--- Begin ---
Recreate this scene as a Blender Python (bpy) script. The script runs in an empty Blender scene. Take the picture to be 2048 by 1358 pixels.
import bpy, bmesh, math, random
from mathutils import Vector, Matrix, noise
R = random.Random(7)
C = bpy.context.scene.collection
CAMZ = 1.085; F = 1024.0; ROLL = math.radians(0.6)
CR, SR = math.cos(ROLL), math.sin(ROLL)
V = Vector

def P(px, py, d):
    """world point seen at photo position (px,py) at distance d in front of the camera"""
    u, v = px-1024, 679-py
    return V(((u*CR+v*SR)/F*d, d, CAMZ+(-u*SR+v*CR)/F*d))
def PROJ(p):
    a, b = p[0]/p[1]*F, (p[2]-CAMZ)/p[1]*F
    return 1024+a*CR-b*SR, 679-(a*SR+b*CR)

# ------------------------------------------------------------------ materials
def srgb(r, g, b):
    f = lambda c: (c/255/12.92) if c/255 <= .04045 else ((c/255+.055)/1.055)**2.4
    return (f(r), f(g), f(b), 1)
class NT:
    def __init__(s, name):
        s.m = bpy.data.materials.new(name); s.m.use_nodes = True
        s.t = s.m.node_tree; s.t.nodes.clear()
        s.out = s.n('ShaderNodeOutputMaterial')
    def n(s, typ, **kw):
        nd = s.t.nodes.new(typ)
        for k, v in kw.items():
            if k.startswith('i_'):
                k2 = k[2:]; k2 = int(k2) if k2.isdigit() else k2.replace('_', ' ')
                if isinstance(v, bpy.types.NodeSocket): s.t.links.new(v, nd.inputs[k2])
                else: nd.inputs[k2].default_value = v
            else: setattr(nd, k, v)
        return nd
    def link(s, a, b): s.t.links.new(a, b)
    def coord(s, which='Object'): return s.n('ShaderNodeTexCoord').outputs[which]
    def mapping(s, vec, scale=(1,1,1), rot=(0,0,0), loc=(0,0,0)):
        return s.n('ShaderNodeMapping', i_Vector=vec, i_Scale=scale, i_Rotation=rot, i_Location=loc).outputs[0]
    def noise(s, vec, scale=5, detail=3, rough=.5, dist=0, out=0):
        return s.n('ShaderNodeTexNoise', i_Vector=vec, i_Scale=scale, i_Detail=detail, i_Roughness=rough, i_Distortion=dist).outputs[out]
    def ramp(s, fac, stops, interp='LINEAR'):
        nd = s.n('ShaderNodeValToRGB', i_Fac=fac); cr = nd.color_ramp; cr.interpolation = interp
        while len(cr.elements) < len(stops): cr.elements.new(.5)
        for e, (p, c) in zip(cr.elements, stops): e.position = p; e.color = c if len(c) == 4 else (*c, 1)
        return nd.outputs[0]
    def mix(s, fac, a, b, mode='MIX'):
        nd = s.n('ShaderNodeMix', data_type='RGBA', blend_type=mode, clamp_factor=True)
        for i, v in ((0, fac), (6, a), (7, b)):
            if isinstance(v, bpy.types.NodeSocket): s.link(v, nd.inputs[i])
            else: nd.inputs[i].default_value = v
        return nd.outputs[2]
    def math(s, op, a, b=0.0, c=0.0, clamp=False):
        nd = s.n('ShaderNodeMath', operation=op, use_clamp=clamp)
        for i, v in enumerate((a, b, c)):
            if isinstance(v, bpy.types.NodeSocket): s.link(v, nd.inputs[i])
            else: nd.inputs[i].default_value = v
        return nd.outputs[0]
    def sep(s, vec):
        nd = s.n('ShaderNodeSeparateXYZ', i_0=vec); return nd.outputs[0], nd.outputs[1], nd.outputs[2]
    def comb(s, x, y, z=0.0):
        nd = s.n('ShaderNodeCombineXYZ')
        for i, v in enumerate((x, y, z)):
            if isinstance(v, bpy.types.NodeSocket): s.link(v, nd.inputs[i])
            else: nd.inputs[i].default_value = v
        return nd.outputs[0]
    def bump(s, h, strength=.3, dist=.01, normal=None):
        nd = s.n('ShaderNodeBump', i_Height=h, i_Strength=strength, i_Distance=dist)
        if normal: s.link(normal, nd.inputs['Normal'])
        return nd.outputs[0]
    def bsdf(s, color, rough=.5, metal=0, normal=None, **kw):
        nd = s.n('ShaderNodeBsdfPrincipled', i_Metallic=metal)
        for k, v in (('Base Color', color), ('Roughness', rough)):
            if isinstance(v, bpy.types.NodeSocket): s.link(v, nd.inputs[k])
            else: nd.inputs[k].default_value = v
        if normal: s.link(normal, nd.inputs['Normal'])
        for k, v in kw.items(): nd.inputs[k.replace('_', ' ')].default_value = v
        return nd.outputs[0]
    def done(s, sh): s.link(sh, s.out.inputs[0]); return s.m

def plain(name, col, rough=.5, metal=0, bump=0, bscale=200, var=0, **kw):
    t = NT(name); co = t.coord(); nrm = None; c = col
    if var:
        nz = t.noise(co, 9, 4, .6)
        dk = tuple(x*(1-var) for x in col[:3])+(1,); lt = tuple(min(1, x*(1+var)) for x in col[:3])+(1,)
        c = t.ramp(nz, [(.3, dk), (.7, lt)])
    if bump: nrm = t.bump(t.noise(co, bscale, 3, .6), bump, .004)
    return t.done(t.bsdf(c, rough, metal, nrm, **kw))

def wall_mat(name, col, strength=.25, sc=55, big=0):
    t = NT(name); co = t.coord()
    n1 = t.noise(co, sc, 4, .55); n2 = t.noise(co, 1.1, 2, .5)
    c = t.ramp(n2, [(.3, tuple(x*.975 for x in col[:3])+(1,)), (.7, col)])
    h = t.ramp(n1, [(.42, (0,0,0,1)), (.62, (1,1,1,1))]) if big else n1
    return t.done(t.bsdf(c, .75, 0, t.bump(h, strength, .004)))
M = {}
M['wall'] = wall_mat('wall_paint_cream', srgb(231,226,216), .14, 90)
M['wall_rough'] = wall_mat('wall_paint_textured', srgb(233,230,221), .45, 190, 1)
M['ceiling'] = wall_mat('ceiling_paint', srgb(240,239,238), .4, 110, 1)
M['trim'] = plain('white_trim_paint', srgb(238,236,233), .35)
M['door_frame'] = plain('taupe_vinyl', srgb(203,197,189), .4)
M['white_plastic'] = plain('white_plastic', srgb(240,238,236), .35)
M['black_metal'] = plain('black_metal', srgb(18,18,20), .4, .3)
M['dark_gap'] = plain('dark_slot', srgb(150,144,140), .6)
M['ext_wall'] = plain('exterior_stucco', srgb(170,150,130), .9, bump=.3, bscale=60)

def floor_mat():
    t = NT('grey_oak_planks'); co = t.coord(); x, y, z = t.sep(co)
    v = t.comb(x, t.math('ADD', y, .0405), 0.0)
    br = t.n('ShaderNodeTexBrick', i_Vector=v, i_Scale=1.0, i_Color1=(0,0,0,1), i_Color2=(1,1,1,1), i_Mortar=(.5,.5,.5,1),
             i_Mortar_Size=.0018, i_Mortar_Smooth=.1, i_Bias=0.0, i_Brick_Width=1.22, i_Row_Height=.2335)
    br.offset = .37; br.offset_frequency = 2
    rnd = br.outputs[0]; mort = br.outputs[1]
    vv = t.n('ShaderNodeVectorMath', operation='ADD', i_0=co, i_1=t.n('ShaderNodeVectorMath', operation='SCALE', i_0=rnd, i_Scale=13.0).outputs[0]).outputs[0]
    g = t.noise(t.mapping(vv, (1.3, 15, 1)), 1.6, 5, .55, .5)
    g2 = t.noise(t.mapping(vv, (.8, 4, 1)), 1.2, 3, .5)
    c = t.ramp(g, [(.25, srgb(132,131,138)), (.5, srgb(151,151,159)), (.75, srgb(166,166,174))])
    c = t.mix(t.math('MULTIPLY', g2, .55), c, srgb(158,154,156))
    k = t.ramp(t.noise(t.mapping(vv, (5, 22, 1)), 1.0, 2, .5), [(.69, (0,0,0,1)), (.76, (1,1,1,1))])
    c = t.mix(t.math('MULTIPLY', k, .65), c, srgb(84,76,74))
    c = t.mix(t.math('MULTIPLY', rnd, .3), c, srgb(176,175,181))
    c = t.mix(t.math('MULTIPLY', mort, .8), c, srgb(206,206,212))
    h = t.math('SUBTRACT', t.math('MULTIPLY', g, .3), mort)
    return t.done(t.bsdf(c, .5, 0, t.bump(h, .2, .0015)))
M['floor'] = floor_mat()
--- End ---
TASK REQUIREMENTS
Write out exactly the lines from the start of the material through the line with "return 1024+a*CR-b*SR, 679-(a*SR+b*CR)". No other output is expected.

COMPLETED TASK
Recreate this scene as a Blender Python (bpy) script. The script runs in an empty Blender scene. Take the picture to be 2048 by 1358 pixels.
import bpy, bmesh, math, random
from mathutils import Vector, Matrix, noise
R = random.Random(7)
C = bpy.context.scene.collection
CAMZ = 1.085; F = 1024.0; ROLL = math.radians(0.6)
CR, SR = math.cos(ROLL), math.sin(ROLL)
V = Vector

def P(px, py, d):
    """world point seen at photo position (px,py) at distance d in front of the camera"""
    u, v = px-1024, 679-py
    return V(((u*CR+v*SR)/F*d, d, CAMZ+(-u*SR+v*CR)/F*d))
def PROJ(p):
    a, b = p[0]/p[1]*F, (p[2]-CAMZ)/p[1]*F
    return 1024+a*CR-b*SR, 679-(a*SR+b*CR)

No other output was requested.